Direction —
Look in the material below for the line with "The Blender Python" and the line with "0, .3, 4)), kind='structure')", then set down exactly those two lines and all lines between, nothing more.

Exercise materials —
--- Start ---
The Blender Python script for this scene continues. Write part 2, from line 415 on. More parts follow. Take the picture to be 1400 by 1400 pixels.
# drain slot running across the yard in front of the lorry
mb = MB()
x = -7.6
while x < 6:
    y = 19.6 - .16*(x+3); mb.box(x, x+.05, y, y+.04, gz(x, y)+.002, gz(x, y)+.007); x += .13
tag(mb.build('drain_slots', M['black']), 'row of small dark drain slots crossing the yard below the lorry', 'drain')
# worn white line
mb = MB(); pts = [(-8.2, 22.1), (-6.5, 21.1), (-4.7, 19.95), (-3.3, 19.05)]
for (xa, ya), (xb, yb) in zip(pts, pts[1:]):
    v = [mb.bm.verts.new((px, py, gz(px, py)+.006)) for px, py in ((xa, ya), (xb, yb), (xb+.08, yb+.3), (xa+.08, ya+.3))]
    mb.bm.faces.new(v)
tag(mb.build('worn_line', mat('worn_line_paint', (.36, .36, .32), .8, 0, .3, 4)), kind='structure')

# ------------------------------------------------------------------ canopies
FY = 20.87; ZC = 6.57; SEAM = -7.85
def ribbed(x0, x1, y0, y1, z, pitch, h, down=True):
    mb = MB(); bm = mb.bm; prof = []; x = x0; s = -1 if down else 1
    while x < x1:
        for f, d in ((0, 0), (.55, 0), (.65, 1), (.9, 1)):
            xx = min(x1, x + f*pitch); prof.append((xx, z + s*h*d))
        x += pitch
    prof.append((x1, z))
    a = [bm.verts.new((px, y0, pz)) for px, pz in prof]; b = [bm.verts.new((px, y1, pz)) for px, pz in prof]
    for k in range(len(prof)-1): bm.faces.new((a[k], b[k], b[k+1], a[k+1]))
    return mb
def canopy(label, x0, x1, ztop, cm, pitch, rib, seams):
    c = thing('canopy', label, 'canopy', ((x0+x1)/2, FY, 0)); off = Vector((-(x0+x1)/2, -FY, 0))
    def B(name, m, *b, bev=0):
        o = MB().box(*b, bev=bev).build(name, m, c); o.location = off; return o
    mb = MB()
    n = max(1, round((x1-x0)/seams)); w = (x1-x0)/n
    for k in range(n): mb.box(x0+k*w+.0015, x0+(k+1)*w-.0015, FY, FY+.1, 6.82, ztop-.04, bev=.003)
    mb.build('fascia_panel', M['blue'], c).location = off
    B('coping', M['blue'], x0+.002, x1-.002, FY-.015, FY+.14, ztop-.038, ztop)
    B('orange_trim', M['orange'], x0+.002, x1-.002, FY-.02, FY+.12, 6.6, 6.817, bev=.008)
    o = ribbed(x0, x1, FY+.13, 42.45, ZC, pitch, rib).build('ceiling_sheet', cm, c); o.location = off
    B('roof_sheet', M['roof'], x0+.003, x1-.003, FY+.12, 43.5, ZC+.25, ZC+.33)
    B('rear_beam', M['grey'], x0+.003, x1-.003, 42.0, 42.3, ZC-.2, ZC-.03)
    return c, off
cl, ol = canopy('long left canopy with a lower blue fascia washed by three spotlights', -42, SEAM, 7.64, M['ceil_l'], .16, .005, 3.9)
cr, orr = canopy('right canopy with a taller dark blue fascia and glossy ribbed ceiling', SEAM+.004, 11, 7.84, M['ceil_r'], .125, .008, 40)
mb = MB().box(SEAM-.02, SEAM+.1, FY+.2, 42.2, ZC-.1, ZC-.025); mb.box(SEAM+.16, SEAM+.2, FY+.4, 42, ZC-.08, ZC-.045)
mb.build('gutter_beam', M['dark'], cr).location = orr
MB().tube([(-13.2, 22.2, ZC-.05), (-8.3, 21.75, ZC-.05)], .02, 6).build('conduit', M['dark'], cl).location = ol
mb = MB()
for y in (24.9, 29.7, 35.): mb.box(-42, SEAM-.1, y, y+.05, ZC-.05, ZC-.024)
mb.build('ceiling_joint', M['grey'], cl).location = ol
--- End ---
--- Start ---
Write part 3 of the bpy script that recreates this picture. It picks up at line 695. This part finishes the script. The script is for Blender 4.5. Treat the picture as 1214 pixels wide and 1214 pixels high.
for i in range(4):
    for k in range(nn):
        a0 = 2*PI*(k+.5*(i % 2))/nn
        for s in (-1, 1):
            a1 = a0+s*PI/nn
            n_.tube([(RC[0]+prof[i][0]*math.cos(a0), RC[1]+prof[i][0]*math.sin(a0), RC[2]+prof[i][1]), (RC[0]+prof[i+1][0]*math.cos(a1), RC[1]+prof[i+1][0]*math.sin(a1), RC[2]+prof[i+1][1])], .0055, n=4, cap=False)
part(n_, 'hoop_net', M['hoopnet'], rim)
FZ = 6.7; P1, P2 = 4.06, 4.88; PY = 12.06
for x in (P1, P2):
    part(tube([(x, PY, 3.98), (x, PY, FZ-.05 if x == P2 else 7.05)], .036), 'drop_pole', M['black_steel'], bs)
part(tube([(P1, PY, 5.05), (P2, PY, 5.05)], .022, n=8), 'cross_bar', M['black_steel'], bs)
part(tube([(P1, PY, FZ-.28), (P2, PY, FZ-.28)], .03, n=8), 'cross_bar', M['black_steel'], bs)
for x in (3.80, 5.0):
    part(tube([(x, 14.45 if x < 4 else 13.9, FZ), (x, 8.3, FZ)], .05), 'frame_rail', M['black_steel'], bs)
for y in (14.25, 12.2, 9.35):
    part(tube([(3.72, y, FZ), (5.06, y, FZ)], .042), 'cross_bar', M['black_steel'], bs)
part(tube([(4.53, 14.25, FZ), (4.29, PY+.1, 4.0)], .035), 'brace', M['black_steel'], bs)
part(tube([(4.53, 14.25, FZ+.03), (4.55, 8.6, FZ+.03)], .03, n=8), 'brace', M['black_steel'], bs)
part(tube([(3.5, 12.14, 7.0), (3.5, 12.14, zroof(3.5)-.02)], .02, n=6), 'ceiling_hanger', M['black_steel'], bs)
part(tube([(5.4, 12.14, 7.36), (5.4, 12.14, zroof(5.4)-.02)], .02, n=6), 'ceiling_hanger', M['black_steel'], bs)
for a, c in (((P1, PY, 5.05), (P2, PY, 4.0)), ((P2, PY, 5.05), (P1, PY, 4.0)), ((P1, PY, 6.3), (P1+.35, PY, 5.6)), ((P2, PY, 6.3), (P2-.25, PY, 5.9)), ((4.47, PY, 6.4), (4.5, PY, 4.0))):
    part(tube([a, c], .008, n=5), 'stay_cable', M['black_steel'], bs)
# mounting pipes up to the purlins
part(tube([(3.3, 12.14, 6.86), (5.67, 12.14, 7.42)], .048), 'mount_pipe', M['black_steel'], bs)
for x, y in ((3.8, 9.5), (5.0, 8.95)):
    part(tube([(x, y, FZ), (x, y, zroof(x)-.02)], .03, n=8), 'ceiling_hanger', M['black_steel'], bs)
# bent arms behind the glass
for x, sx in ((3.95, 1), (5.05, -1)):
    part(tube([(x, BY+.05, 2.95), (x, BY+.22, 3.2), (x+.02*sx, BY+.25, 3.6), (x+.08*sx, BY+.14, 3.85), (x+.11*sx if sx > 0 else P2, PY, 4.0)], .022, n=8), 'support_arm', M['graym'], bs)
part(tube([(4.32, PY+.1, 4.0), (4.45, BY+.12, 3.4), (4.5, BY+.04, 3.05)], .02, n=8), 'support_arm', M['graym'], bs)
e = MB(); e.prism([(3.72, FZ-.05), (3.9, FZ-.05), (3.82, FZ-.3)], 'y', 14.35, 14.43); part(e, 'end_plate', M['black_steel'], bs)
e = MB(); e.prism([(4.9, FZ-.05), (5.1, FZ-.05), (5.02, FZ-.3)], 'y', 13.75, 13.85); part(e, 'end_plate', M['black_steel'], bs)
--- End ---
Answer to this problem —
The Blender Python script for this scene continues. Write part 2, from line 415 on. More parts follow. Take the picture to be 1400 by 1400 pixels.
# drain slot running across the yard in front of the lorry
mb = MB()
x = -7.6
while x < 6:
    y = 19.6 - .16*(x+3); mb.box(x, x+.05, y, y+.04, gz(x, y)+.002, gz(x, y)+.007); x += .13
tag(mb.build('drain_slots', M['black']), 'row of small dark drain slots crossing the yard below the lorry', 'drain')
# worn white line
mb = MB(); pts = [(-8.2, 22.1), (-6.5, 21.1), (-4.7, 19.95), (-3.3, 19.05)]
for (xa, ya), (xb, yb) in zip(pts, pts[1:]):
    v = [mb.bm.verts.new((px, py, gz(px, py)+.006)) for px, py in ((xa, ya), (xb, yb), (xb+.08, yb+.3), (xa+.08, ya+.3))]
    mb.bm.faces.new(v)
tag(mb.build('worn_line', mat('worn_line_paint', (.36, .36, .32), .8, 0, .3, 4)), kind='structure')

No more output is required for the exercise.